Latitude: 51.5835 / 51°35'0"N
Longitude: -3.0185 / 3°1'6"W
OS Eastings: 329530
OS Northings: 187675
OS Grid: ST295876
Mapcode National: GBR J4.CKFK
Mapcode Global: VH7BC.MGMF
Plus Code: 9C3RHXMJ+CJ
Entry Name: Former Roman Catholic Chapel at St Woolos Cemetery
Listing Date: 14 September 1999
Last Amended: 14 September 1999
Grade: II
Source: Cadw
Source ID: 22340
Building Class: Religious, Ritual and Funerary
Also known as: St Woollos Cemetery Chapel
ID on this website: 300022340
Location: St Woolos Cemetery is located along the north side of Bassaleg Road. The former Catholic chapel is situated towards the northern boundary of the cemetery, approximately 300 metres NW of the mortuary c
County: Newport
Community: Allt-yr-yn (Allt-yr-ynn)
Community: Allt-yr-Yn
Locality: St Woolos
Built-Up Area: Newport
Traditional County: Monmouthshire
Tagged with: Chapel Cemetery chapel
Later C19. The site was purchased by the Newport Burial Committee from Lord Tredegar in February 1854, the first burial being on 18th July of that year. The competition to design the Nonconformist and Anglican Chapels, together with the lodge and gates was won by Johnson and Purdue, architects of London, the buildings completed in November 1855. Towards the middle of the C19, growing urban populations coupled with increased cholera outbreaks meant that many parish churchyards became notoriously unsanitary. In 1850, the government passed the Metropolitan Burial Act, which was extended in 1853 to England and Wales. The purpose of the Acts, which spanned 1850-57 was to ensure that public cemeteries were laid out, bodies buried in a dignified fashion, and that all burials were recorded. The setting out of cemeteries with elaborate gates, lodges and chapels for various denominations had already been initiated by the London-based General Cemetery Company, a private enterprise, which laid out Kensal Green Cemetery 1831-37. Kensal Green received much publicity, fuelling the increasing sentimentality in commemorating the dead. Following the Act of 1853 came a boom in cemetery building, Newport being the first public cemetery in Wales. The use of contrasting styles for the Nonconformist and Anglican chapels is unusual among the early public cemeteries, reflecting the strength of Nonconformity in Newport.
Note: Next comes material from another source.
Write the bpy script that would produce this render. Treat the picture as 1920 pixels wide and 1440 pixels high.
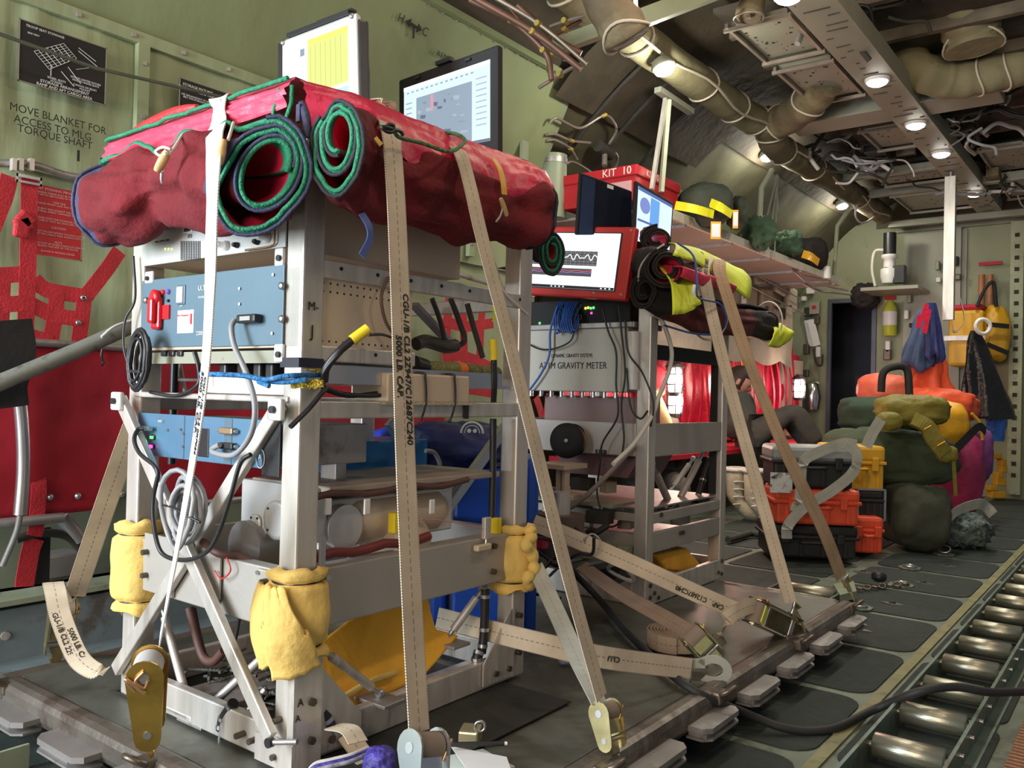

The Roman Catholics after some difficulty, gained an area on the north side of the cemetery by 1855, but it was not until c. 1880 that they built their own chapel, by which time the Jews had a small separate burial ground immediately to the north of the cemetery. The cemetery was extended to the SW by c. 1880, demarcated by the avenue of pine trees towards the W end of the site, and again in the early C20. The cemetery remains in use, the chapels are now used for storage.
Gothic style. Single chamber plan. Construction of red rubble sandstone with Bathstone detail. High plinth. Steeply gabled slate roof with coped gables: alternating bands of blue and purple slates. Large carved crucifix finials. Low buttress each end of blank long sides. Entrance faces S, set within tall arched surround, which has ashlar voussoirs, chamfered reveals and plain imposts. Door has flattened head: paired boarded doors with iron branched hinges. Simple tracery in tympanum, hidden by protective boarding. Small spherical window above. Similar window above E triplet.
Used for storage. Scissor-truss roof. Painted stone altar table on two columns which have foliage caps.
Listed as a well-preserved later C19 cemetery chapel, a prominent surviving feature of the first public cemetery in Wales.